# Directive
Starting at the first line of the data below, write out each line exactly until you reach the line containing "base=.05), NEEDLE, BARK)", and include that line too.

# Dataset content
-------------------------
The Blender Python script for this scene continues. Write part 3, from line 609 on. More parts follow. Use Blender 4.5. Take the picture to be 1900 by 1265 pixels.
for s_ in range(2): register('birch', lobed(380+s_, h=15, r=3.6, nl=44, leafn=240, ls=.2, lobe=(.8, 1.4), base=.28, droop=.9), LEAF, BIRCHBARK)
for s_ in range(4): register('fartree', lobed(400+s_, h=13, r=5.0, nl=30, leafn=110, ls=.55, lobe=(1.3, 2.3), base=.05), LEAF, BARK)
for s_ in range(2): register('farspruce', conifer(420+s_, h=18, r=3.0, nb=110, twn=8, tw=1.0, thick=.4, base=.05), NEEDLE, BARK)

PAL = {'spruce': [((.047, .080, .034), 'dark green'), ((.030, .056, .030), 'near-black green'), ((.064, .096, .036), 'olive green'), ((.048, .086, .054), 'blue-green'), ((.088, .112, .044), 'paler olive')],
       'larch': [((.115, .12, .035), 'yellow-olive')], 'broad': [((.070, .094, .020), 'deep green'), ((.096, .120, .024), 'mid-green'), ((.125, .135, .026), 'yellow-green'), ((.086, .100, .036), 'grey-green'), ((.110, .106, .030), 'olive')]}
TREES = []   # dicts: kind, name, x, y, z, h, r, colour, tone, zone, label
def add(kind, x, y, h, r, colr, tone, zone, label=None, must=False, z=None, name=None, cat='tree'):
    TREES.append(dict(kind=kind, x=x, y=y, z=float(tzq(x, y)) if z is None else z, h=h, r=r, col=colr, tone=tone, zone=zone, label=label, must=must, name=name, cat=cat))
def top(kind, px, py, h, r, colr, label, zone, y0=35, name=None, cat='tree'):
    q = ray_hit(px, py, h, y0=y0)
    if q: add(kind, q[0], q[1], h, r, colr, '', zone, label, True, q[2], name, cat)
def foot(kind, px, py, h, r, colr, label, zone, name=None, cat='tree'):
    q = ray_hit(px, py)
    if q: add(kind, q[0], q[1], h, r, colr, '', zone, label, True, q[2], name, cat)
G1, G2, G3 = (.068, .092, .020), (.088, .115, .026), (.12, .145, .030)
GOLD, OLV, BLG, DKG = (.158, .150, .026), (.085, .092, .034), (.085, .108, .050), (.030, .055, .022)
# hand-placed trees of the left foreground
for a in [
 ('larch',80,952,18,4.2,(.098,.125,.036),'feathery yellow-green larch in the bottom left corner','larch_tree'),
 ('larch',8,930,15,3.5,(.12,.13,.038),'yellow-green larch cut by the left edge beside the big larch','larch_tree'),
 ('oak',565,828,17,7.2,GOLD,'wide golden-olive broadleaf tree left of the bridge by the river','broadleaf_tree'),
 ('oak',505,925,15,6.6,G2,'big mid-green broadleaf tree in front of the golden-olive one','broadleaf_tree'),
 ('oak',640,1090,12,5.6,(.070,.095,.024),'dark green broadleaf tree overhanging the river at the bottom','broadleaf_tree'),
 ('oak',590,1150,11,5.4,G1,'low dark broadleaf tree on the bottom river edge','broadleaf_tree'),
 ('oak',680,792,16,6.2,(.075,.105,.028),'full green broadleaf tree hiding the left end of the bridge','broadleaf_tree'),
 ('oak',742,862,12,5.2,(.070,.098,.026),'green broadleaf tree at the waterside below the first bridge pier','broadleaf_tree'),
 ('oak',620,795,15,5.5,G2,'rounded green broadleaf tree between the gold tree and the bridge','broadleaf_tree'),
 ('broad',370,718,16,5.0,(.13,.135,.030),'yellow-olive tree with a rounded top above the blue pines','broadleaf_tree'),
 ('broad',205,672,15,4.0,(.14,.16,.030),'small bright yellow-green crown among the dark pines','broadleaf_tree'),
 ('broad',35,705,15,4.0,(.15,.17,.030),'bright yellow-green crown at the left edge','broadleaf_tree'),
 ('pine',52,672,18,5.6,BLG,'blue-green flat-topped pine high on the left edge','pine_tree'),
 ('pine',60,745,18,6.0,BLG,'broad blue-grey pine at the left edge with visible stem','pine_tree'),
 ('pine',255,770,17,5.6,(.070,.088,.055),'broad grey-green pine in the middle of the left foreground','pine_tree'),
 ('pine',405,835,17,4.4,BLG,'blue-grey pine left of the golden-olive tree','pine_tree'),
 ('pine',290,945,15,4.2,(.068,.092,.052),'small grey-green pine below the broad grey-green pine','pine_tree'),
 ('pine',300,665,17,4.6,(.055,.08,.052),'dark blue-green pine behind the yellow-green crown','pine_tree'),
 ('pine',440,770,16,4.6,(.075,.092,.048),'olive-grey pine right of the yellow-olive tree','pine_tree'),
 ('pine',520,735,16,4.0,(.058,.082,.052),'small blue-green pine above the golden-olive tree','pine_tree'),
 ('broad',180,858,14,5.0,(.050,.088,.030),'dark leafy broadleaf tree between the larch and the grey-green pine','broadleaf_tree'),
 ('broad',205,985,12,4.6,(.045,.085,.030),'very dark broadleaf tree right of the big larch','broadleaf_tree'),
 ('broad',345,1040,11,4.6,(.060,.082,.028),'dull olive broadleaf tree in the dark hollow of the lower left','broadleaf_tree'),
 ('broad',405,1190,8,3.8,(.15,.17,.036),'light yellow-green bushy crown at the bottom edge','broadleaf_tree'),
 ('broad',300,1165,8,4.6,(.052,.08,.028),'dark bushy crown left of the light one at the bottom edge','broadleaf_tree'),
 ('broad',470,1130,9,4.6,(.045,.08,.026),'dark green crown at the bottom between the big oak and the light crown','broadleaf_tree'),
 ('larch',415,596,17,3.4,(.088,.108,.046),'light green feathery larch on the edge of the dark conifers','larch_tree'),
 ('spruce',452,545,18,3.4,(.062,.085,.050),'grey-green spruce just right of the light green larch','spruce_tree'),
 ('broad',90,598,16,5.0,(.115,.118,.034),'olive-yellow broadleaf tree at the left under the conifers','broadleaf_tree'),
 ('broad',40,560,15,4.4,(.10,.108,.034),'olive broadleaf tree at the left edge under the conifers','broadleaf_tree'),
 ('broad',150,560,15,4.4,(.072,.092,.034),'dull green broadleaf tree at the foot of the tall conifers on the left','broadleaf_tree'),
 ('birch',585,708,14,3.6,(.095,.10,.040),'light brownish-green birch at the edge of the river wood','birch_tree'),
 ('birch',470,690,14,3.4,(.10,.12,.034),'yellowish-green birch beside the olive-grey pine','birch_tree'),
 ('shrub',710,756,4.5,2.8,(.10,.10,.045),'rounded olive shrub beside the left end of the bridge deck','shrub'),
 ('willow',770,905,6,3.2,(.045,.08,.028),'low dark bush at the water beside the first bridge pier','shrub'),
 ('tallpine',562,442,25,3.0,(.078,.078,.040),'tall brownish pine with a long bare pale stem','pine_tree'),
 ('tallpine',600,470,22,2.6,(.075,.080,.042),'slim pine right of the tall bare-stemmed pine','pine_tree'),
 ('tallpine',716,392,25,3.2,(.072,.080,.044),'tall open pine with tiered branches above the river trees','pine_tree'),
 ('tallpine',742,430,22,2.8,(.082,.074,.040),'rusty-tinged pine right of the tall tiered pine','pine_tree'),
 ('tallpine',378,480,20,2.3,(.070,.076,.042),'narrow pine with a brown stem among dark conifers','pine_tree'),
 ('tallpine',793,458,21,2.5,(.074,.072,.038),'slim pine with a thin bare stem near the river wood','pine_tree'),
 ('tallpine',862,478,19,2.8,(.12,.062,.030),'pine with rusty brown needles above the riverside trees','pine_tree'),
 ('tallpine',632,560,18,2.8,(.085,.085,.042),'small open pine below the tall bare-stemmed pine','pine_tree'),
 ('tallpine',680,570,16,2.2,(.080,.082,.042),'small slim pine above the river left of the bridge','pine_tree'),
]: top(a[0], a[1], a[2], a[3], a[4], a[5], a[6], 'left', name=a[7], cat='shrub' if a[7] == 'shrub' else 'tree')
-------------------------
# Written solution
The Blender Python script for this scene continues. Write part 3, from line 609 on. More parts follow. Use Blender 4.5. Take the picture to be 1900 by 1265 pixels.
for s_ in range(2): register('birch', lobed(380+s_, h=15, r=3.6, nl=44, leafn=240, ls=.2, lobe=(.8, 1.4), base=.28, droop=.9), LEAF, BIRCHBARK)
for s_ in range(4): register('fartree', lobed(400+s_, h=13, r=5.0, nl=30, leafn=110, ls=.55, lobe=(1.3, 2.3), base=.05), LEAF, BARK)
for s_ in range(2): register('farspruce', conifer(420+s_, h=18, r=3.0, nb=110, twn=8, tw=1.0, thick=.4, base=.05), NEEDLE, BARK)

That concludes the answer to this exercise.